> _Exercise prompt_: Among the entries below, find the lines with "pixels" and copy them.

────────────────────

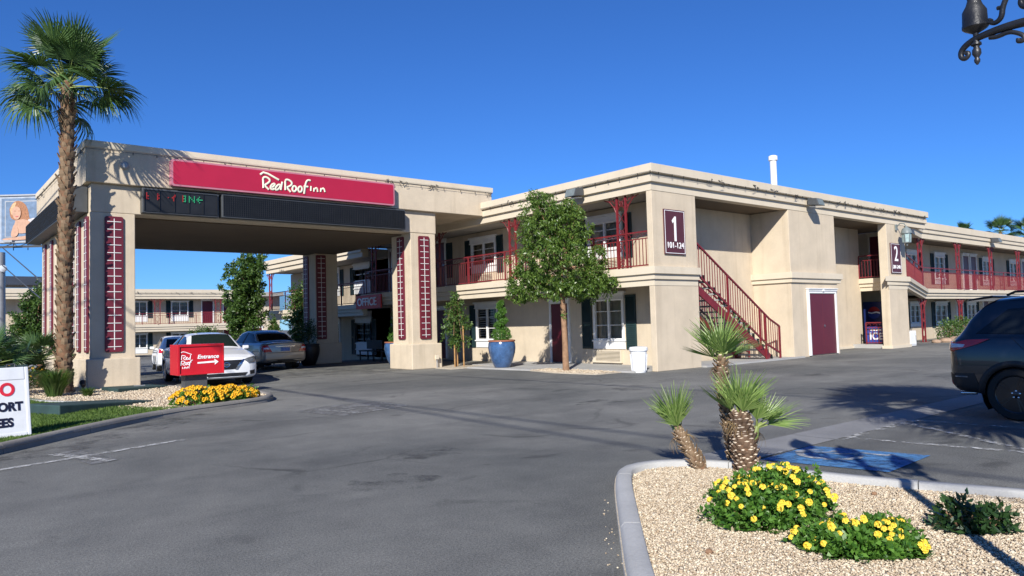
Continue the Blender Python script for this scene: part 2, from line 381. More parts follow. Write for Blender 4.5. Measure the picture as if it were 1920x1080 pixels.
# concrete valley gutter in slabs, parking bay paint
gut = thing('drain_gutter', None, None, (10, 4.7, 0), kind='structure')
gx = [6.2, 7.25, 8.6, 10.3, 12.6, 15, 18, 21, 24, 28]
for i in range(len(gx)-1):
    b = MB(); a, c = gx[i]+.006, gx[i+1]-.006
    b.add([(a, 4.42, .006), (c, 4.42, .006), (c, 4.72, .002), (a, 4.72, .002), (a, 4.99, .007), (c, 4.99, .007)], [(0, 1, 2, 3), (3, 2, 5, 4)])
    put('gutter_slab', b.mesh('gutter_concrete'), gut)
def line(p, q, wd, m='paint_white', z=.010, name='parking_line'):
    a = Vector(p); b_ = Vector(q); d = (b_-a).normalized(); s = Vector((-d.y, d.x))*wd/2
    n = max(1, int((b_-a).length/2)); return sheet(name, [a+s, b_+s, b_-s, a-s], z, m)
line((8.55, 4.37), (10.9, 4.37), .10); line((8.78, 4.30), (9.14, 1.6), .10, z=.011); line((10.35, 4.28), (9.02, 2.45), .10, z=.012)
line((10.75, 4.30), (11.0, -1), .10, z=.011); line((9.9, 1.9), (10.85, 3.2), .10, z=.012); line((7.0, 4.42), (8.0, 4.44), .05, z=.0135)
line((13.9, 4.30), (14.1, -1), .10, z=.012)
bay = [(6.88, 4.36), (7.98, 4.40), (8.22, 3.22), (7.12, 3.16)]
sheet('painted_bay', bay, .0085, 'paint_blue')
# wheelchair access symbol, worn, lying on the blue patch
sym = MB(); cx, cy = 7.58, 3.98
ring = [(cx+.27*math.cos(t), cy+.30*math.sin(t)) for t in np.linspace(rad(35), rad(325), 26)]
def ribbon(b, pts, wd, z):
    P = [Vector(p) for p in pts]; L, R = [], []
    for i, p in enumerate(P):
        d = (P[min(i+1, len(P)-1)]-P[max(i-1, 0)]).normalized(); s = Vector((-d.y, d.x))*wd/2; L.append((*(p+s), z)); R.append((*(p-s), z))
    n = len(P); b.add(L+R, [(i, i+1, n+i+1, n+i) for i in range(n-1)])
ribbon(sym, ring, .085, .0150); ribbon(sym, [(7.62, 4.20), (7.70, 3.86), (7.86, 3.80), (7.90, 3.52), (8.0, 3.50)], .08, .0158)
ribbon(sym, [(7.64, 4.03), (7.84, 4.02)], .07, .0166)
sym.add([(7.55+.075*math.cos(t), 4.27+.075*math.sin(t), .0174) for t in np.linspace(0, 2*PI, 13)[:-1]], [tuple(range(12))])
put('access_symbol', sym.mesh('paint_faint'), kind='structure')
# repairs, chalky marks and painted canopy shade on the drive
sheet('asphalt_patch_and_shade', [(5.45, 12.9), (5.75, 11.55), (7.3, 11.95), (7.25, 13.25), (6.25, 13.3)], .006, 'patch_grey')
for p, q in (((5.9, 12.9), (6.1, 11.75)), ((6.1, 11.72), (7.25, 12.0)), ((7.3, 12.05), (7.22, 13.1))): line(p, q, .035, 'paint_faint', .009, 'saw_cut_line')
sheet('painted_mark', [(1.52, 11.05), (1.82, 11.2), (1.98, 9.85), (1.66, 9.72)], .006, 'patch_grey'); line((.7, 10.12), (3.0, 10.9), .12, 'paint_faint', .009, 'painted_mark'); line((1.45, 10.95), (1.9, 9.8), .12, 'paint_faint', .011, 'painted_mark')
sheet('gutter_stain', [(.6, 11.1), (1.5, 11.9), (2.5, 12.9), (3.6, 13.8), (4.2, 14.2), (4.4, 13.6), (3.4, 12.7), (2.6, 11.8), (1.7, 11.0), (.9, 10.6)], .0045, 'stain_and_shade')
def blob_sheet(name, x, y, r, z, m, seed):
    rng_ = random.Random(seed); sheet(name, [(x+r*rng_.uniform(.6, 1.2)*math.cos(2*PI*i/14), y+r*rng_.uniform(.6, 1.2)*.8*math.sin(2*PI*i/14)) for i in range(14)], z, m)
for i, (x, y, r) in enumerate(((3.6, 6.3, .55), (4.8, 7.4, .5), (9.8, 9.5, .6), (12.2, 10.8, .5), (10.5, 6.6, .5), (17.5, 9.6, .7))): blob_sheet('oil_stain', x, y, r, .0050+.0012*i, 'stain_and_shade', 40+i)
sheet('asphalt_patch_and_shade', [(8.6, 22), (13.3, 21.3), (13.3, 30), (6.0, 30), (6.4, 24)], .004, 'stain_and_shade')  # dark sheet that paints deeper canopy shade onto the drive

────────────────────

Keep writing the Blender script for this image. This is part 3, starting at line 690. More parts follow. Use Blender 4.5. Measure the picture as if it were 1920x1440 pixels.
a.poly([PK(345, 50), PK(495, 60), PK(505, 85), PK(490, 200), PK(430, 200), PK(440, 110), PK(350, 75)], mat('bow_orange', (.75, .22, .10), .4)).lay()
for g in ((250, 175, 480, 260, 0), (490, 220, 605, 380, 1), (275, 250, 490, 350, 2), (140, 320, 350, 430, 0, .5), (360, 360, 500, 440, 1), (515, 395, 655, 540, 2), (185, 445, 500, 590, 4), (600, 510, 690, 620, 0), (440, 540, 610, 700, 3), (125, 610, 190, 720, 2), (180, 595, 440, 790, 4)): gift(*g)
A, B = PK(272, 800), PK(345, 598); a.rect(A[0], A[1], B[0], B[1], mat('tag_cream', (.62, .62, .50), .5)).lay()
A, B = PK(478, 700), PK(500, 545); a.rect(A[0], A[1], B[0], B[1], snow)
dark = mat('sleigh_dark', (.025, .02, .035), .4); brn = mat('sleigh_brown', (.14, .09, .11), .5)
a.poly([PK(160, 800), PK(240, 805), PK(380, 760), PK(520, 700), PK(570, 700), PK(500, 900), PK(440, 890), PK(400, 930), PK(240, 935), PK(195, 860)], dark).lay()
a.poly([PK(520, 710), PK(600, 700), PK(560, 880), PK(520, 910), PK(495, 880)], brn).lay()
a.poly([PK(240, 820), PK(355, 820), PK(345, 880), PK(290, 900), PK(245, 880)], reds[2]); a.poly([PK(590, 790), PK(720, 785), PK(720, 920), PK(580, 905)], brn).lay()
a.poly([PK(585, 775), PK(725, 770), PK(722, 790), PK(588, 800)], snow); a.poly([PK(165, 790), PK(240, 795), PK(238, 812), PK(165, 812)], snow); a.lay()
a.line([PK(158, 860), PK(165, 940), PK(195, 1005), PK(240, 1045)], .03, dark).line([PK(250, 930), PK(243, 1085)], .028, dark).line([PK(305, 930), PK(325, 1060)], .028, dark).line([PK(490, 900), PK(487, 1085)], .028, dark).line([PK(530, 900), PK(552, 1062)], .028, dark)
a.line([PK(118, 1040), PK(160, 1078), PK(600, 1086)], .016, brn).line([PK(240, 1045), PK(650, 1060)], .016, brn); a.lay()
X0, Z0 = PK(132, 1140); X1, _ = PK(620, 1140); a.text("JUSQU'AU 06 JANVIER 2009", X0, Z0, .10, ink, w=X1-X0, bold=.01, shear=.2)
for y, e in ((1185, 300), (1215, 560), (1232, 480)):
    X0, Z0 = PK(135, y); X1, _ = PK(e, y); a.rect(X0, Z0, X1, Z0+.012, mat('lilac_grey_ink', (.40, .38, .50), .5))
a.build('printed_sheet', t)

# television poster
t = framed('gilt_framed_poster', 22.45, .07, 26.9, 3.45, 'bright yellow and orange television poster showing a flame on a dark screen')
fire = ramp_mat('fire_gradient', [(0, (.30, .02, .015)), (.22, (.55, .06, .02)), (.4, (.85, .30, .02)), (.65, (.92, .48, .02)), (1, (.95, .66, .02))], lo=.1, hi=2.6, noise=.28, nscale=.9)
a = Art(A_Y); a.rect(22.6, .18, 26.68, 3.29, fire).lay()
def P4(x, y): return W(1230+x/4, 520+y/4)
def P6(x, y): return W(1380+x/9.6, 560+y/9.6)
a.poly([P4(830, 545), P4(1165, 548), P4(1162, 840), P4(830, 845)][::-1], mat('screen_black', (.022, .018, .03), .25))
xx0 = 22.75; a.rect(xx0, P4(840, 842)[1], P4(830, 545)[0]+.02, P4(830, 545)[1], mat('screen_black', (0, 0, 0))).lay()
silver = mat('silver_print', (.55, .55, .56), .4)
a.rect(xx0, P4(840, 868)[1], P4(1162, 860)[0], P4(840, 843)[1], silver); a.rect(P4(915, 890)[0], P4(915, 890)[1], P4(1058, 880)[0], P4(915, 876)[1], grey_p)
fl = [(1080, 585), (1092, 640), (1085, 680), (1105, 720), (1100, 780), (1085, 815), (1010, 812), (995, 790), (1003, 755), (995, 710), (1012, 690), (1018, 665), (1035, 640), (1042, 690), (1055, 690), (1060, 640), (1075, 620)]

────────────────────

> _Full response_:
Continue the Blender Python script for this scene: part 2, from line 381. More parts follow. Write for Blender 4.5. Measure the picture as if it were 1920x1080 pixels.
Keep writing the Blender script for this image. This is part 3, starting at line 690. More parts follow. Use Blender 4.5. Measure the picture as if it were 1920x1440 pixels.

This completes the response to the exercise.